Premieres Sunday, Sept. 18 at 7 p.m.
Parts 2 and 3 air Tuesday, Sept. 20 and Wednesday, Sept. 21 at 7 p.m. each night
THE U.S. AND THE HOLOCAUST, a new three-part documentary directed and produced by Ken Burns, Lynn Novick and Sarah Botstein, explores America’s response to one of the greatest humanitarian crises in history. The film examines the rise of Hitler and Nazism in Germany in the context of global antisemitism and racism, the eugenics movement in the United States and race laws in the American south. The series, written by Geoffrey Ward, sheds light on what the U.S. government and American people knew and did as the catastrophe unfolded in Europe.
Combining the first-person accounts of Holocaust witnesses and survivors and interviews with leading historians and writers, THE U.S. AND THE HOLOCAUST dispels competing myths that Americans either were ignorant of the unspeakable persecution that Jews and other targeted minorities faced in Europe or that they looked on with callous indifference. The film tackles a range of questions that remain essential to our society today, including how racism influences policies related to immigration and refugees as well as how governments and people respond to the rise of authoritarian states that manipulate history and facts to consolidate power.
The film also offers little consolation to those who believe that the challenges posed by nativism, antisemitism, xenophobia and racism are buried deeply and permanently in the past. “The institutions of our civilization [are] under tremendous stress,” warns writer Daniel Mendelsohn, who shares his family’s story in the film. “The fragility of civilized behavior is the one thing you really learn, because these people, who we now see in these sepia photographs, they’re no different from us. You look at your neighbors, the people at the dry cleaner, the waiters in the restaurant. That’s who these people were. Don’t kid yourself.”
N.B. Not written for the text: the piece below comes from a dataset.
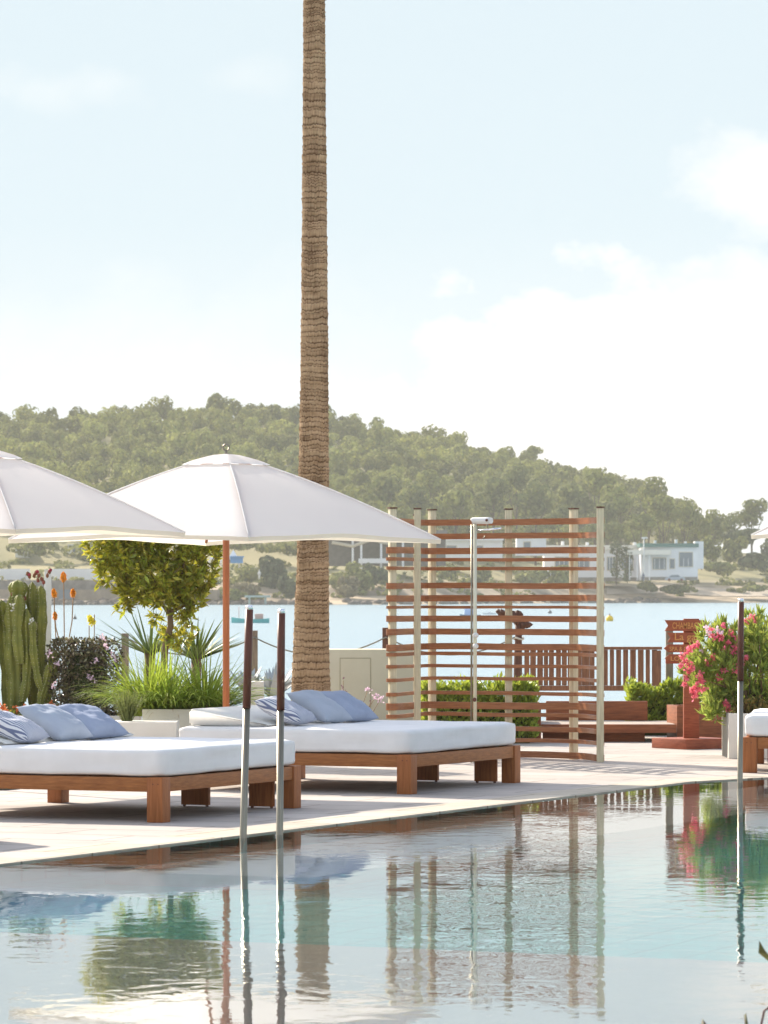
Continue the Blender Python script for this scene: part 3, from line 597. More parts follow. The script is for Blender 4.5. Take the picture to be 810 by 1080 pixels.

Ultimately, THE U.S. AND THE HOLOCAUST features a fascinating array of historical figures that includes Franklin D. Roosevelt, Charles Lindbergh, Dorothy Thompson, Rabbi Stephen Wise, and Henry Ford, as well as Anne Frank and her family, who applied for but failed to obtain visas to the U.S. before they went into hiding. This unexpected aspect of the Franks’ story underscores an American connection to the Holocaust that will be new to many viewers.